Recently I had a week to be me and I decided to confront my "being in public" fears and went to place after place when they were busy. I went shopping multiple days at several stores during the afternoon when they were full of other women shopping. I went through rack after rack of clothing. I mingled with all the other shoppers. I tried on women's clothes at 6 different stores and in a couple of stores the clerk led me into the women's dressing room when they could have guided me to the men's next door. I went to a shoe store and bought two pairs of shoes, a pair of high heels and a pair of ballet flats. I went downtown, parked and walked through a busy square to go see a movie. A few days later I did it again and went to another movie.

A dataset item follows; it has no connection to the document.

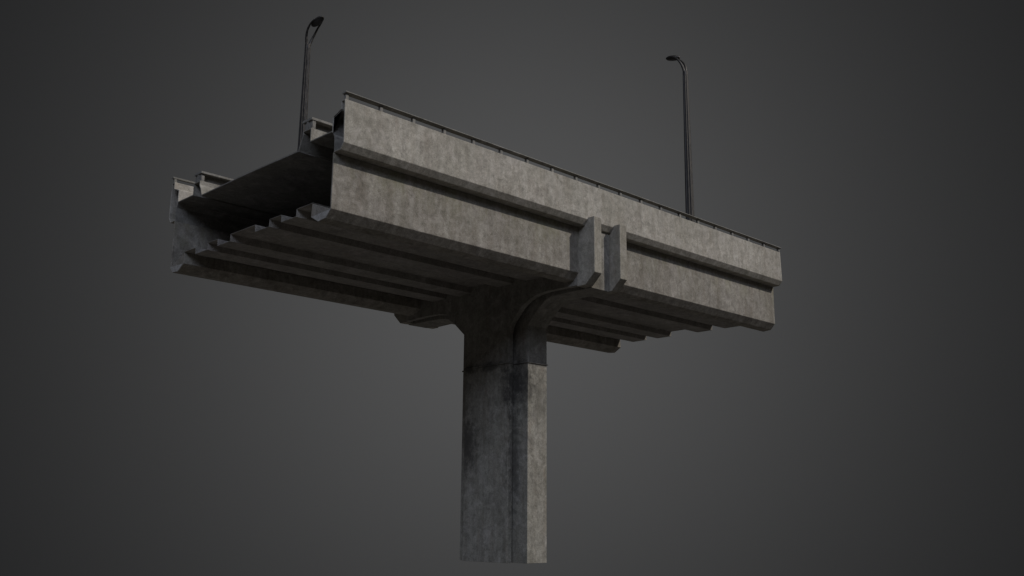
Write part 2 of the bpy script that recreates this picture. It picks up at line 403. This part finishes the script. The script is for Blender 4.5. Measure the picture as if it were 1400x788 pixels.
# ------------------------------------------------------------------ studio backdrop lit by one lamp in front of it
D = 160.0
bm_ = MB()
c0 = C + F * D
n = F
for q, off in ((0, 0), (1, 2.0)):
    for a, b in ((-1, -1), (1, -1), (1, 1), (-1, 1)):
        bm_.v.append(tuple(c0 + Rr * a * 190 + Uu * b * 120 + F * off))
bm_.f = [(0, 1, 2, 3), (7, 6, 5, 4), (0, 4, 5, 1), (1, 5, 6, 2), (2, 6, 7, 3), (3, 7, 4, 0)]
mb = bpy.data.materials.new('grey_backdrop'); t, N, L = nt(mb)
b = N.new('ShaderNodeBsdfDiffuse'); b.inputs[0].default_value = (.01, .01, .01, 1)
o = N.new('ShaderNodeOutputMaterial'); L.new(b.outputs[0], o.inputs[0])
bd = bm_.build('backdrop', mb, None); bd['kind'] = 'structure'
sp = bpy.data.lights.new('backdrop_spot', 'SPOT'); so = bpy.data.objects.new('backdrop_spot', sp); COL.objects.link(so)
sp.spot_size = math.radians(172); sp.spot_blend = .25; sp.shadow_soft_size = .05
sp.energy = 1640000
so.matrix_world = Matrix(((Rr.x, Uu.x, -F.x, 0), (Rr.y, Uu.y, -F.y, 0), (Rr.z, Uu.z, -F.z, 0), (0, 0, 0, 1)))
so.location = c0 - F * 72

def sun(name, travel, strength, ang, col):
    l = bpy.data.lights.new(name, 'SUN'); o = bpy.data.objects.new(name, l); COL.objects.link(o)
    l.energy = strength; l.angle = math.radians(ang); l.color = col
    o.rotation_euler = Vector(travel).to_track_quat('-Z', 'Y').to_euler()
    return o
sun('key_light', (-.64, 1, -1.0), 2.25, .8, (1, .95, .90))
sun('fill_light', (.73, .66, -.62), 1.18, 30, (.70, .785, 1))

# soft studio surround: added upward light from below for the soffit, dim above
w = bpy.data.worlds.new('World'); S.world = w; w.use_nodes = True
N, L = w.node_tree.nodes, w.node_tree.links
tc = N.new('ShaderNodeTexCoord'); sx = N.new('ShaderNodeSeparateXYZ'); L.new(tc.outputs['Generated'], sx.inputs[0])
mr = N.new('ShaderNodeMapRange'); mr.interpolation_type = 'SMOOTHSTEP'; L.new(sx.outputs['Z'], mr.inputs['Value'])
mr.inputs['From Min'].default_value = -1.0; mr.inputs['From Max'].default_value = .1
mr.inputs['To Min'].default_value = .088; mr.inputs['To Max'].default_value = .028
bg = N['Background']; bg.inputs[0].default_value = (1, .96, .935, 1); L.new(mr.outputs[0], bg.inputs[1])

S.view_settings.view_transform = 'Standard'; S.view_settings.look = 'None'
S.view_settings.exposure = 0; S.view_settings.gamma = 1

I went to a restaurant, just one, I wish I had gone to more. During the entire week I got a few glances but not many, I felt like I was just another women out and about. No one confronted me, made fun of me, smirked, pointed me out or said anything ugly to me. I don't think I "passed" but I think I was confident enough to be accepted.
My goal was not to walk through these places, I wanted to interact so I made myself talk, softly, to clerks and others when it was appropriate.
I also went bike riding and jogging as a woman. I can't wait to do this again and have another opportunity coming soon.
My new fear is that I might be too confident the next time.
Thanks for reading my story,
Joy
Welcome Joy! I'm new as well and I've found this place to be very cool! Hope to see more of you!
Hi Joy and welcome to CDH. It sounds like you are a great deal of fun..."testing your boundries, as it were. It seems that the biggest hurdle is taking that first step. After that, we are away to the races! Congratulations on your great sucess. Look forward to hearing more about your challanges and how you've faced them.
Lady Veronica
Hi Joy. Welcome to CDH. I'm glad you are having a good time. This is a good place to express yourself without fears. The girls are nice. Be confident. Enjoy it.
Gisela
Joy , sounds like a wonderful time. Certainly a confidence booster. I too am waiting to go out but my nerves are just too bubbly right now. It's a big step for many of us and to do this safely and be aware of all around. Thank you for sharing your ventures and the best to your next trip out. Welcome and be waiting to hear about your next visit abroad.🌹
Joy, I'm a newbie although I did do a little dressing up in my early teens. I envy your courage to "go out"...however you may be much more passable that I. I still feel I have so far to go before I would consider to be "passable" myself . I've been using the go pro to check on my progress since my "all in" acceptance of the fact that I am a cross dresser this past March. Since then I've been on an "on line" binge buying spree, which was a mistake since I didn't really have a clue what the heck I was doing. A lot of the stuff was junk and took weeks to here. Trying to research more..oops! Off on a tangent. Kudos on the move to make that first step...wish you luck and best wishes
Wow that is a big step Joy and so happy you were able to achieve it. It must have been wonderful that feeling of freedom I am so happy for you. Welcome to CDH and hope you will grow here as much as me I have well maybe you already have surpassed me. LOL enjoy and again welcome to CDH.